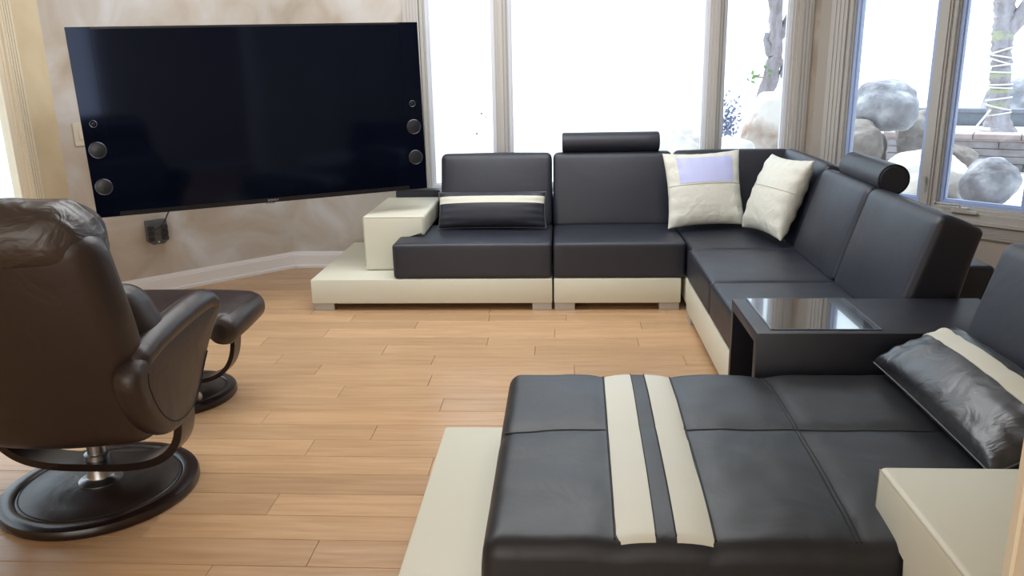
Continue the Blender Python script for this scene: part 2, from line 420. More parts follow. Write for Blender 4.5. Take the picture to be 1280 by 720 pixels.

==

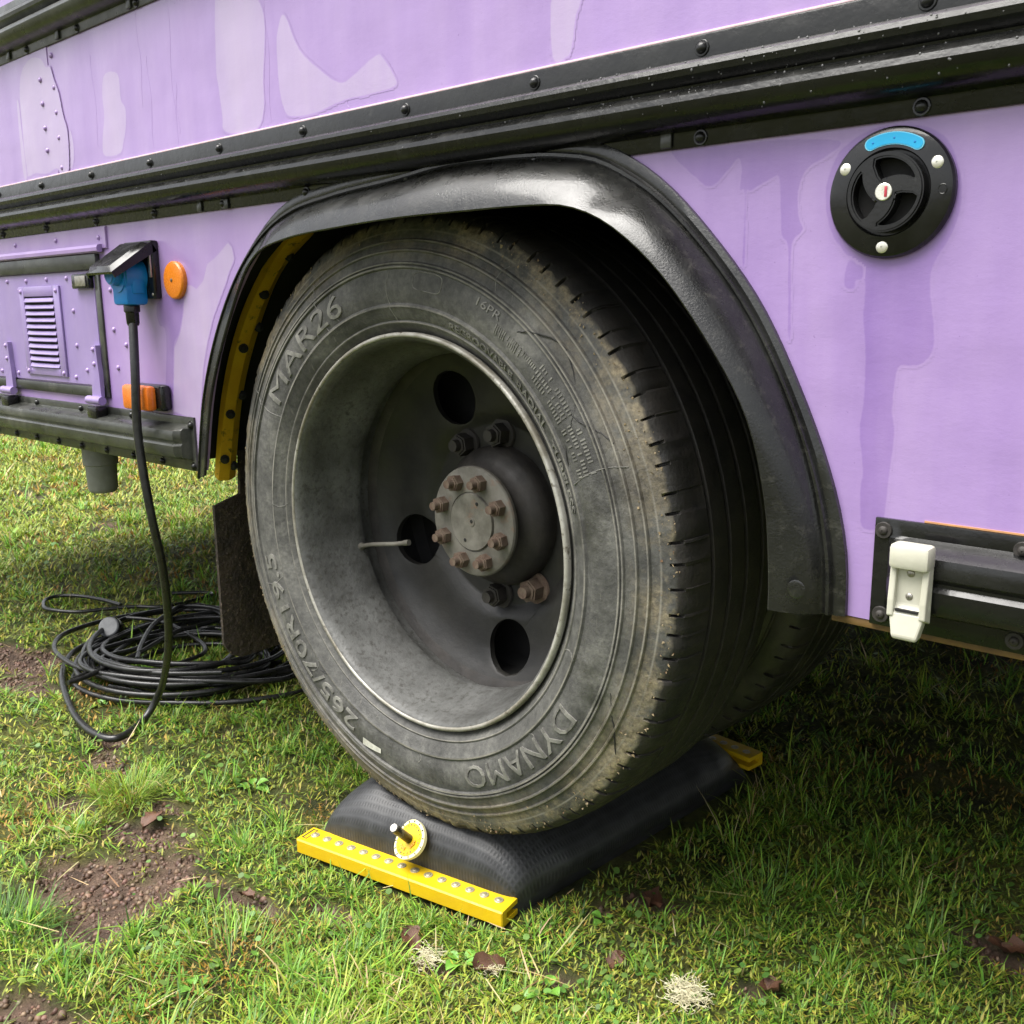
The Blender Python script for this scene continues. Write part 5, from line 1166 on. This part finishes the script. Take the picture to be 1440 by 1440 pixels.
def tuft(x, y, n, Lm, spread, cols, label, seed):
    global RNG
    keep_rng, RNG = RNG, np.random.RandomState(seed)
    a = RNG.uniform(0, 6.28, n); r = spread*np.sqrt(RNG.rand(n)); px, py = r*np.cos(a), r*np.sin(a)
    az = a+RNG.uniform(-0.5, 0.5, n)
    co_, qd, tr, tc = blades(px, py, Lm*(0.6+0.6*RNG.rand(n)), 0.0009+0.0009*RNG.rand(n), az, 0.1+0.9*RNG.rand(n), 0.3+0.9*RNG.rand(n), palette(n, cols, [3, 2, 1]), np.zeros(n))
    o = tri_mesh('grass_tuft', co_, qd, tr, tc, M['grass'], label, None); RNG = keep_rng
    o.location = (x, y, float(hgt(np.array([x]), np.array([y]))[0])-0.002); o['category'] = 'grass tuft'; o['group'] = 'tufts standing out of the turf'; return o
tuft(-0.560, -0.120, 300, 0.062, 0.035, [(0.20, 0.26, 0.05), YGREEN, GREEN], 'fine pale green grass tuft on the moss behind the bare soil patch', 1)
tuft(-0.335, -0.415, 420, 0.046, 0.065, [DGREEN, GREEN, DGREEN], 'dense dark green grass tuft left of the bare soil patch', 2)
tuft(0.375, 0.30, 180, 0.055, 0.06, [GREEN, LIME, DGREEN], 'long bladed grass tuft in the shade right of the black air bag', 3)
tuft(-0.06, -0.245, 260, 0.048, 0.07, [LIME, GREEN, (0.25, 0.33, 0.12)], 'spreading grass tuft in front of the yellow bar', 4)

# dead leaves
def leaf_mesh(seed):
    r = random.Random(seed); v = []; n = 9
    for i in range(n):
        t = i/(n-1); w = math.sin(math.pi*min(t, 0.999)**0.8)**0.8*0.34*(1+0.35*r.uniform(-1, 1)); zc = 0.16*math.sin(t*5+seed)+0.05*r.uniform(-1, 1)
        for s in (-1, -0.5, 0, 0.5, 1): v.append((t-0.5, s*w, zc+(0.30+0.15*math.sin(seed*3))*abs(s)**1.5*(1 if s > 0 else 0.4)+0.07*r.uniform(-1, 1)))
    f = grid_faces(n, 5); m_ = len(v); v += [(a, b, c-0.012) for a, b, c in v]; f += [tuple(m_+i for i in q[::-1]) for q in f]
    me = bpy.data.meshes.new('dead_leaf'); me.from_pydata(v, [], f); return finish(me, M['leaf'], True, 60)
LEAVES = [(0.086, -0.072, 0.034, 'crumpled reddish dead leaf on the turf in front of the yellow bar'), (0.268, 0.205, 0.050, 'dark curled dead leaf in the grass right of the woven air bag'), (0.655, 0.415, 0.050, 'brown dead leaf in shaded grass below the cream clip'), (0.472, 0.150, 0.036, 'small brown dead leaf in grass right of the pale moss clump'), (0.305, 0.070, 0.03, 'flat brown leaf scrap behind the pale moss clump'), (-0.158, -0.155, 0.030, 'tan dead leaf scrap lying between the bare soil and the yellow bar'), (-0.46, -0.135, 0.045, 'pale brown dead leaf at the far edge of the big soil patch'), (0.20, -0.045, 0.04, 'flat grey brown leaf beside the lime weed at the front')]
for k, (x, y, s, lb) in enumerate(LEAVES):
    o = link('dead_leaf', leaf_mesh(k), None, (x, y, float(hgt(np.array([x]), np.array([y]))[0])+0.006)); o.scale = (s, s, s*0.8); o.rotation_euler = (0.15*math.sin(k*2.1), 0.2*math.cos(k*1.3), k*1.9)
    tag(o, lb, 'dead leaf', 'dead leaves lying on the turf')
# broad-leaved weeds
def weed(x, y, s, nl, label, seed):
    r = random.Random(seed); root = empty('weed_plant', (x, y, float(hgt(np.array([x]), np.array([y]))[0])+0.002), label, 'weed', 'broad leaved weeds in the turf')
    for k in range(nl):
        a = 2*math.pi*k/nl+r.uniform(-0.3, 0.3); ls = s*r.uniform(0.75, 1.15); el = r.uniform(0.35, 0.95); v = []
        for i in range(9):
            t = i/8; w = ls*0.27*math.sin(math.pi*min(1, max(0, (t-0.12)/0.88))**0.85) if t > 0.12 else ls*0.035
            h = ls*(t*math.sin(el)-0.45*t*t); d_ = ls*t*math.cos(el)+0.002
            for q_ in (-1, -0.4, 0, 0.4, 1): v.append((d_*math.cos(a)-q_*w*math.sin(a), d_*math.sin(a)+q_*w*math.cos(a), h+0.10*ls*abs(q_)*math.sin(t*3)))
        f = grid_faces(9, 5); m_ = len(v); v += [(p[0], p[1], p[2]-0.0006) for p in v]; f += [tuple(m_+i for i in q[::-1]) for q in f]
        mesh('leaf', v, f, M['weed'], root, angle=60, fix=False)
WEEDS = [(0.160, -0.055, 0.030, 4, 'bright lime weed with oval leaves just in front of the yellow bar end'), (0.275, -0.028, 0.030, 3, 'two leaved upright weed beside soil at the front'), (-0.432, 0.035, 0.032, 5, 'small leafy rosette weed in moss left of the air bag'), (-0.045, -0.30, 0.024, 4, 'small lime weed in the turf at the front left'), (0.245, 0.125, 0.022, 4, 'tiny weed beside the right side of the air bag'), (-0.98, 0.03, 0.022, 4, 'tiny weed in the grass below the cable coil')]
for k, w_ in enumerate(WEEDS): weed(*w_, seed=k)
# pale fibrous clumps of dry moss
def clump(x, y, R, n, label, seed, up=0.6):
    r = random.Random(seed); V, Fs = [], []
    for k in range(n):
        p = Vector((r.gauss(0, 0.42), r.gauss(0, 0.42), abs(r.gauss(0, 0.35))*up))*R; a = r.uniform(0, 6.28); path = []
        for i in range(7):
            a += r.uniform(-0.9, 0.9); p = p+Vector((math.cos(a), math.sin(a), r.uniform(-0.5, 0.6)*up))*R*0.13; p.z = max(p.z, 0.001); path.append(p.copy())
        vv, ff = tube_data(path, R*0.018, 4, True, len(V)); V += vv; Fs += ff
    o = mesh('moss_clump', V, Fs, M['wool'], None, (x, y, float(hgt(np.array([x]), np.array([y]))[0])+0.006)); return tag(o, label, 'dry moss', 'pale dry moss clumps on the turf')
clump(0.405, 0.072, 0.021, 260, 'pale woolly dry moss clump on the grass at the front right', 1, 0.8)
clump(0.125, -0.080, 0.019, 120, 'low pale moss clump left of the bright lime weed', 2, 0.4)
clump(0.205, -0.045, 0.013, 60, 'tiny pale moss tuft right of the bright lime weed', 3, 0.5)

→ **What you will do**:
Return every line containing "picture".

→ **The result**:
Continue the Blender Python script for this scene: part 2, from line 420. More parts follow. Write for Blender 4.5. Take the picture to be 1280 by 720 pixels.
The Blender Python script for this scene continues. Write part 5, from line 1166 on. This part finishes the script. Take the picture to be 1440 by 1440 pixels.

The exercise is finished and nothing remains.